Hands the whole call off to a different IVR in your library (Workspace > IVRs). It's a one-way jump — the call continues from the destination IVR's entry node and never returns to the original flow. This differs from the Submenu node (which can act as a reusable sub-flow within the same design): Go to another IVR fully switches the "program" the call is running.

Requirements

  • The destination IVR must exist in the library and belong to the same workspace as the channel, with at least one saved design. It doesn't need to be published: if there's no published version, the node automatically falls back to the draft version, as long as it has nodes.
  • It has no configurable outputs in the editor — it's a terminal node in the source flow: everything after it happens inside the destination IVR, not here.

Configuration

  • Target IVR: pick one from the list, or type its ID directly, or a variable (e.g. {{detected_lang_ivr}}) that resolves at call time.

Example

You have a "General reception" IVR and want Portuguese-speaking callers to hit a completely different menu, with its own hours and agents.

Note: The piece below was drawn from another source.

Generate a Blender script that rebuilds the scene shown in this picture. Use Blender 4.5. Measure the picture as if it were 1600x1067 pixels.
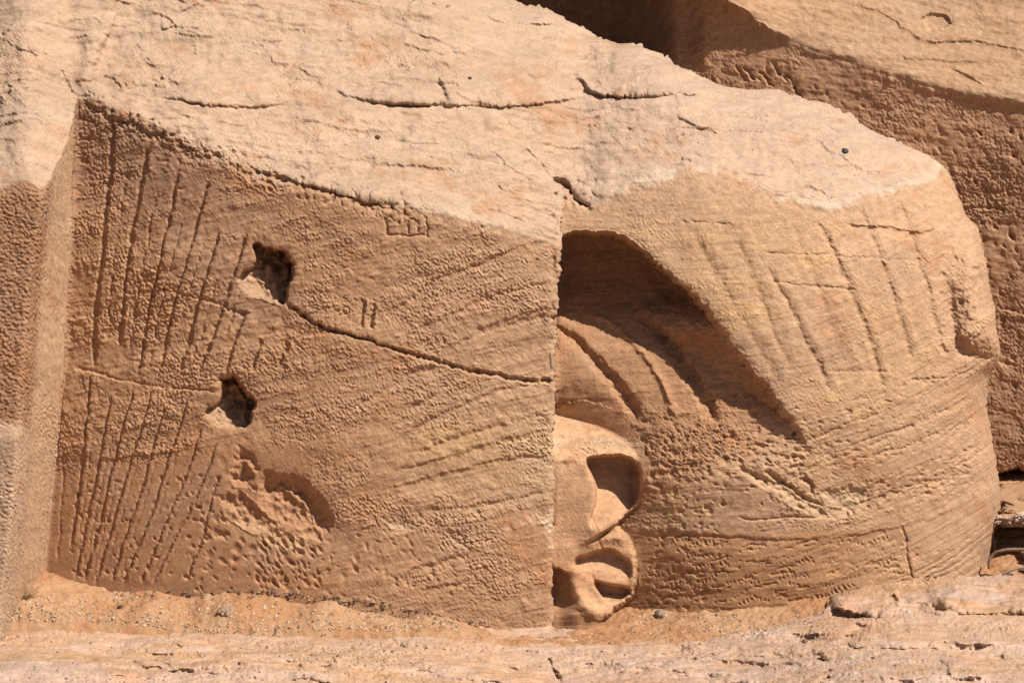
import bpy, math, random
import numpy as np
from mathutils import Vector

for o in list(bpy.data.objects):
    bpy.data.objects.remove(o)
rng = np.random.default_rng(7)
random.seed(7)
SC = bpy.context.scene

# ------------------------------------------------------------------ camera, sky, sun
DIST, PITCH, PPM = 16.0, math.radians(14.0), 320.0
FPX = PPM * DIST
cam_d = bpy.data.cameras.new('camera')
cam = bpy.data.objects.new('camera', cam_d)
SC.collection.objects.link(cam)
cam_d.sensor_width = 36.0
cam_d.lens = 36.0 * FPX / 1600.0
cam_d.clip_end = 2000
cp, sp = math.cos(PITCH), math.sin(PITCH)
CAM = np.array([0.0, -DIST * cp, DIST * sp])
cam.location = CAM
cam.rotation_euler = (math.pi / 2 - PITCH, 0, 0)
SC.camera = cam

SUN = Vector((0.50, -0.36, 0.79)).normalized()
world = bpy.data.worlds.new('World')
SC.world = world
world.use_nodes = True
wn = world.node_tree
sky = wn.nodes.new('ShaderNodeTexSky')
sky.sky_type = 'NISHITA'
sky.sun_disc = False
sky.sun_elevation = math.asin(SUN.z)
sky.sun_rotation = math.atan2(SUN.x, SUN.y)
bg = wn.nodes['Background']
wn.links.new(sky.outputs[0], bg.inputs[0])
bg.inputs[1].default_value = 0.05
sun_d = bpy.data.lights.new('sun', 'SUN')
sun_d.energy = 5.0
sun_d.angle = math.radians(0.5)
sun_d.color = (1.0, 0.95, 0.87)
sun = bpy.data.objects.new('sun', sun_d)
SC.collection.objects.link(sun)
sun.rotation_euler = SUN.to_track_quat('Z', 'Y').to_euler()
SC.view_settings.view_transform = 'Standard'
SC.view_settings.look = 'None'
SC.view_settings.exposure = 0.65
SC.view_settings.gamma = 1.0

# ------------------------------------------------------------------ projection helpers
def ray(u, v):
    a = (np.asarray(u, float) - 800.0) / FPX
    b = -(np.asarray(v, float) - 533.5) / FPX
    return a, cp + b * sp, -sp + b * cp

def at(u, v, Y):
    dx, dy, dz = ray(u, v)
    t = (Y - CAM[1]) / dy
    return CAM[0] + dx * t, np.zeros_like(t) + Y, CAM[2] + dz * t

def sstep(a, b, x):
    t = np.clip((x - a) / (b - a), 0, 1)
    return t * t * (3 - 2 * t)

def interp(x, pts):
    p = np.array(pts, float)
    return np.interp(x, p[:, 0], p[:, 1])

def curve(x, pts, r=14.0):
    # rounded polyline height
    return (interp(x - r, pts) + 2 * interp(x, pts) + interp(x + r, pts)) / 4

def smax(a, b, k):
    h = np.clip(0.5 + 0.5 * (a - b) / k, 0, 1)
    return b * (1 - h) + a * h + k * h * (1 - h)

def smin(a, b, k):
    return -smax(-a, -b, k)

# ------------------------------------------------------------------ tileable noise
def fft_noise(n, lo, hi, beta, seed, ax=1.0, ay=1.0):
    g = np.random.default_rng(seed)
    f = np.fft.fft2(g.standard_normal((n, n)))
    ky = np.fft.fftfreq(n)[:, None] * n * ay
    kx = np.fft.fftfreq(n)[None, :] * n * ax
    k = np.hypot(kx, ky)
    k[0, 0] = 1
    a = k ** (-beta) * (1 - np.exp(-(k / lo) ** 4)) * np.exp(-(k / hi) ** 2)
    a[0, 0] = 0
    r = np.fft.ifft2(f * a).real
    return (r / r.std()).astype(np.float32)

# every texture covers 4 m x 4 m in 1024 px unless scaled
NB = fft_noise(1024, 2, 60, 1.7, 1)            # broad lumps
NM = fft_noise(1024, 14, 120, 1.2, 2)          # hand-sized
NG = fft_noise(1024, 120, 330, 0.5, 3)          # pea gravel grain
NF = fft_noise(1024, 180, 480, 0.2, 4)         # finest grain
NS = fft_noise(1024, 4, 300, 0.9, 5, ax=7.0)   # bedding streaks (long in x)
NS2 = fft_noise(1024, 12, 400, 0.6, 6, ax=10.0)
NSL = fft_noise(1024, 3, 60, 1.3, 15, ax=5.0)  # the same bedding, only its soft swells
NC = fft_noise(1024, 3, 200, 1.3, 8)

def tex(t, x, y, s=1.0):
    n = t.shape[0]
    fx = (x * s * n / 4.0) % n
    fy = (y * s * n / 4.0) % n
    x0 = np.floor(fx).astype(int); y0 = np.floor(fy).astype(int)
    tx = (fx - x0).astype(np.float32); ty = (fy - y0).astype(np.float32)
    x0 %= n; y0 %= n
    x1 = (x0 + 1) % n; y1 = (y0 + 1) % n
    return ((t[y0, x0] * (1 - tx) + t[y0, x1] * tx) * (1 - ty)
            + (t[y1, x0] * (1 - tx) + t[y1, x1] * tx) * ty)

def grainy(x, y, seed=0.0):
    # lumpy, sharp-pitted grain like weathered sandstone, about -1 .. 1
    a = tex(NG, x + seed, y - seed)
    b = tex(NF, x - seed, y + seed)
    return 0.75 * np.tanh(a * 0.9) + 0.35 * b

# ------------------------------------------------------------------ sculpting raster, 1 px of the photograph per cell
def chaikin(pts, closed, n=2):
    p = np.array(pts, float)
    for _ in range(n):
        q = np.concatenate([p, p[:1]]) if closed else p
        a = q[:-1] * .75 + q[1:] * .25; b = q[:-1] * .25 + q[1:] * .75
        m = np.stack([a, b], 1).reshape(-1, 2)
        p = m if closed else np.concatenate([p[:1], m, p[-1:]])
    return [tuple(k) for k in p]

class Raster:
    def __init__(s, u0, v0, u1, v1):
        s.u0, s.v0 = u0, v0
        s.w, s.h = u1 - u0 + 1, v1 - v0 + 1
        s.d = np.zeros((s.h, s.w), np.float32)     # + = deeper, metres
        vv, uu = np.mgrid[v0:v1 + 1, u0:u1 + 1]
        s.uu = uu.astype(np.float32); s.vv = vv.astype(np.float32)
        # wobble so no stroke is ruler straight
        s.wu = s.uu + 0.8 * tex(NM, s.uu / 320, s.vv / 320, 1.6) + 0.45 * tex(NG, s.uu / 320, s.vv / 320, 0.8)
        s.wv = s.vv + 0.8 * tex(NM, s.vv / 320 + 1.3, s.uu / 320, 1.6) + 0.45 * tex(NG, s.vv / 320 + .7, s.uu / 320, 0.8)
    def win(s, pts, m):
        p = np.array(pts, float)
        a = int(max(0, p[:, 0].min() - m - s.u0)); b = int(min(s.w, p[:, 0].max() + m - s.u0 + 1))
        c = int(max(0, p[:, 1].min() - m - s.v0)); e = int(min(s.h, p[:, 1].max() + m - s.v0 + 1))
        return (slice(c, max(c, e)), slice(a, max(a, b)))
    def dist(s, pts, m, closed=False):
        # distance, side (+ = right of travel direction in the picture), arc parameter 0..1
        w = s.win(pts, m)
        u = s.wu[w]; v = s.wv[w]
        p = [np.array(q, float) for q in (pts if closed else chaikin(pts, False, 1) if len(pts) > 2 else pts)]
        if closed: p.append(p[0])
        best = np.full(u.shape, 1e9); side = np.zeros(u.shape); par = np.zeros(u.shape)
        L = [np.linalg.norm(p[i + 1] - p[i]) for i in range(len(p) - 1)]
        T = sum(L); acc = 0
        for i in range(len(p) - 1):
            d = p[i + 1] - p[i]
            t = ((u - p[i][0]) * d[0] + (v - p[i][1]) * d[1]) / (L[i] ** 2 + 1e-9)
            tc = np.clip(t, 0, 1)
            ex = u - p[i][0] - tc * d[0]; ey = v - p[i][1] - tc * d[1]
            q = np.hypot(ex, ey)
            sd = np.sign(d[0] * ey - d[1] * ex)
            k = q < best
            best = np.where(k, q, best); side = np.where(k, sd, side)
            par = np.where(k, (acc + tc * L[i]) / T, par)
            acc += L[i]
        return w, best, side, par
    def ends(s, par, f=0.12):
        return sstep(0, f, par) * sstep(0, f, 1 - par)
    def groove(s, pts, width=3.0, depth=0.01, f=0.08, vary=0.2):
        w, d, sd, par = s.dist(pts, width * 4)
        n = 1 + vary * tex(NM, s.uu[w] / 320, s.vv[w] / 320 + .37, 2.0)
        s.d[w] += depth * np.exp(-(d / width) ** 2) * s.ends(par, f) * np.clip(n, 0.05, 2)
    def step(s, pts, height=0.02, sharp=2.0, fall=50.0, f=0.1):
        # the LEFT side of travel stands proud by `height`, fading out over `fall` px
        w, d, sd, par = s.dist(pts, fall * 2.2)
        e = s.ends(par, f)
        x = d * -sd
        e = e * np.clip(.85 + .3 * tex(NB, s.uu[w] / 320 + .9, s.vv[w] / 320, 1.0), .2, 1.3)
        s.d[w] -= height * e * sstep(-sharp, sharp, x) * np.exp(-(np.clip(x, 0, None) / fall) ** 1.5)
        s.d[w] += 0.35 * height * e * np.exp(-((x + sharp * 1.5) / (sharp * 1.6)) ** 2)
    def inside(s, pts, m):
        if len(pts) > 6: pts = chaikin(pts, True)
        w, d, sd, par = s.dist(pts, m, True)
        u = s.wu[w]; v = s.wv[w]
        c = np.zeros(u.shape, bool)
        n = len(pts)
        for i in range(n):
            x0, y0 = pts[i]; x1, y1 = pts[(i + 1) % n]
            if y0 == y1: continue
            k = ((y0 > v) != (y1 > v)) & (u < (x1 - x0) * (v - y0) / (y1 - y0) + x0)
            c ^= k
        return w, np.where(c, d, -d)
    def hole(s, pts, depth=0.2, slope=1.3, wall=3.0, direc=(0.6, -0.8), lip=6.0, rough=0.0):
        # cavity: floor ramps in from the lower-left rim, sheer wall at the upper right
        w, sd = s.inside(pts, 40)
        p = np.array(pts, float)
        pr = p[:, 0] * direc[0] + p[:, 1] * direc[1]
        x = (s.uu[w] * direc[0] + s.vv[w] * direc[1]) - pr.min()
        ramp = np.clip(x, 0, None) / PPM * slope
        wl = np.clip(sd + 1.0, 0, None) / PPM * wall
        dd = -smax(-np.minimum(ramp, depth), -wl, 0.012)
        dd = np.where(sd > -1.5, np.clip(dd, 0, None), 0)
        if rough: dd = dd * (1 + rough * tex(NM, s.uu[w] / 320, s.vv[w] / 320, 1.5))
        s.d[w] += dd
        s.d[w] += 0.004 * np.exp(-(np.clip(-sd, 0, None) / lip) ** 2) * (sd <= 0)
    def pits(s, n, box, r=(1.3, 3.2), depth=(0.004, 0.010), poly=None, ang=None, stretch=(1.0, 1.6)):
        for _ in range(n):
            u = rng.uniform(box[0], box[2]); v = rng.uniform(box[1], box[3])
            if poly is not None and not poly(u, v): continue
            rr = rng.uniform(*r) ; dp = rng.uniform(*depth)
            s.pit(u, v, rr, dp, rng.uniform(0, 3.14) if ang is None else ang + rng.normal(0, .2), rng.uniform(*stretch))
    def pit(s, u, v, rr, dp, a=0.0, st=1.0):
        w = s.win([(u, v)], rr * st * 3 + 1)
        dx = s.wu[w] - u; dy = s.wv[w] - v
        x = (dx * math.cos(a) + dy * math.sin(a)) / (rr * st)
        y = (-dx * math.sin(a) + dy * math.cos(a)) / rr
        s.d[w] += dp * np.exp(-(x * x + y * y) ** 1.5)
    def sample(s, arr, u, v):
        fu = np.clip(u - s.u0, 0, s.w - 1.001); fv = np.clip(v - s.v0, 0, s.h - 1.001)
        i = fu.astype(int); j = fv.astype(int)
        a = (fu - i); b = (fv - j)
        return ((arr[j, i] * (1 - a) + arr[j, i + 1] * a) * (1 - b)
                + (arr[j + 1, i] * (1 - a) + arr[j + 1, i + 1] * a) * b)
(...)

After the Detect language node, the pt edge connects to a Go to another IVR node pointing at "Brazil reception". From there the call follows the entire "Brazil reception" design and never returns to "General reception".

Tips

  • Use it to split whole audiences or campaigns (language, brand, special hours) into independent IVRs instead of cramming all the logic into one giant diagram.
  • If you need to return to the original flow after a sub-routine, use Submenu instead of this node.

Troubleshooting

  • If the target IVR isn't configured or the ID doesn't exist, the call hangs up at that point — check that the IVR exists, belongs to the same workspace as the channel, and has at least one saved design (draft or published) with nodes; it doesn't need to be published.
  • If you point to a variable and it's empty at call time, the node has nowhere to jump — make sure an earlier node always sets it.